• _Task details_: Copy each line of the listing below exactly.

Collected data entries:
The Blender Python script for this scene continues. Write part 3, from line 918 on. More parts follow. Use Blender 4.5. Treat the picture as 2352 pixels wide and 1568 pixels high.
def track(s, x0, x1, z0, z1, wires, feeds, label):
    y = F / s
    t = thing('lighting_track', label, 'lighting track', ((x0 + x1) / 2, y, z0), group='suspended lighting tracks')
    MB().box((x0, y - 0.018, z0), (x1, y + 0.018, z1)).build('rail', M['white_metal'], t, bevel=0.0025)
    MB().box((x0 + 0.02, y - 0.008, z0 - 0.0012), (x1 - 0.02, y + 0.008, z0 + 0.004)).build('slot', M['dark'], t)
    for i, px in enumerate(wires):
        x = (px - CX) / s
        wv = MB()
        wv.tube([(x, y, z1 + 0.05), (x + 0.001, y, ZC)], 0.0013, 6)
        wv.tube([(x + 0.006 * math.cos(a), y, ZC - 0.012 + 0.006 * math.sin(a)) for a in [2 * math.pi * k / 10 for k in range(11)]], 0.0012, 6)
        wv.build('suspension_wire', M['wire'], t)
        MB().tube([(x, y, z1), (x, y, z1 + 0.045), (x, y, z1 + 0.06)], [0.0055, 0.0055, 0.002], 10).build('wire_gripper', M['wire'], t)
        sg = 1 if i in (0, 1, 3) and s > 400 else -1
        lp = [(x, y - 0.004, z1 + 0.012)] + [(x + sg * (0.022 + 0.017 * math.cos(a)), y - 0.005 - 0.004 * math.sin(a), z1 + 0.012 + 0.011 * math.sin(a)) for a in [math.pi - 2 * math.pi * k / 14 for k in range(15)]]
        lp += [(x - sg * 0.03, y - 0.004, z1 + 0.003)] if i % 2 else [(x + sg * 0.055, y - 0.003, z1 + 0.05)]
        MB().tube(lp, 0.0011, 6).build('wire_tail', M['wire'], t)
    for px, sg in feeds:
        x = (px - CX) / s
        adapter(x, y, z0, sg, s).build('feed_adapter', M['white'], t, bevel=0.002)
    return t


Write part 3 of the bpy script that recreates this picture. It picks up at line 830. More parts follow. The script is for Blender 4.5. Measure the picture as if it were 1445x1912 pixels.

• _Solution below_:
The Blender Python script for this scene continues. Write part 3, from line 918 on. More parts follow. Use Blender 4.5. Treat the picture as 2352 pixels wide and 1568 pixels high.
def track(s, x0, x1, z0, z1, wires, feeds, label):
    y = F / s
    t = thing('lighting_track', label, 'lighting track', ((x0 + x1) / 2, y, z0), group='suspended lighting tracks')
    MB().box((x0, y - 0.018, z0), (x1, y + 0.018, z1)).build('rail', M['white_metal'], t, bevel=0.0025)
    MB().box((x0 + 0.02, y - 0.008, z0 - 0.0012), (x1 - 0.02, y + 0.008, z0 + 0.004)).build('slot', M['dark'], t)
    for i, px in enumerate(wires):
        x = (px - CX) / s
        wv = MB()
        wv.tube([(x, y, z1 + 0.05), (x + 0.001, y, ZC)], 0.0013, 6)
        wv.tube([(x + 0.006 * math.cos(a), y, ZC - 0.012 + 0.006 * math.sin(a)) for a in [2 * math.pi * k / 10 for k in range(11)]], 0.0012, 6)
        wv.build('suspension_wire', M['wire'], t)
        MB().tube([(x, y, z1), (x, y, z1 + 0.045), (x, y, z1 + 0.06)], [0.0055, 0.0055, 0.002], 10).build('wire_gripper', M['wire'], t)
        sg = 1 if i in (0, 1, 3) and s > 400 else -1
        lp = [(x, y - 0.004, z1 + 0.012)] + [(x + sg * (0.022 + 0.017 * math.cos(a)), y - 0.005 - 0.004 * math.sin(a), z1 + 0.012 + 0.011 * math.sin(a)) for a in [math.pi - 2 * math.pi * k / 14 for k in range(15)]]
        lp += [(x - sg * 0.03, y - 0.004, z1 + 0.003)] if i % 2 else [(x + sg * 0.055, y - 0.003, z1 + 0.05)]
        MB().tube(lp, 0.0011, 6).build('wire_tail', M['wire'], t)
    for px, sg in feeds:
        x = (px - CX) / s
        adapter(x, y, z0, sg, s).build('feed_adapter', M['white'], t, bevel=0.002)
    return t


Write part 3 of the bpy script that recreates this picture. It picks up at line 830. More parts follow. The script is for Blender 4.5. Measure the picture as if it were 1445x1912 pixels.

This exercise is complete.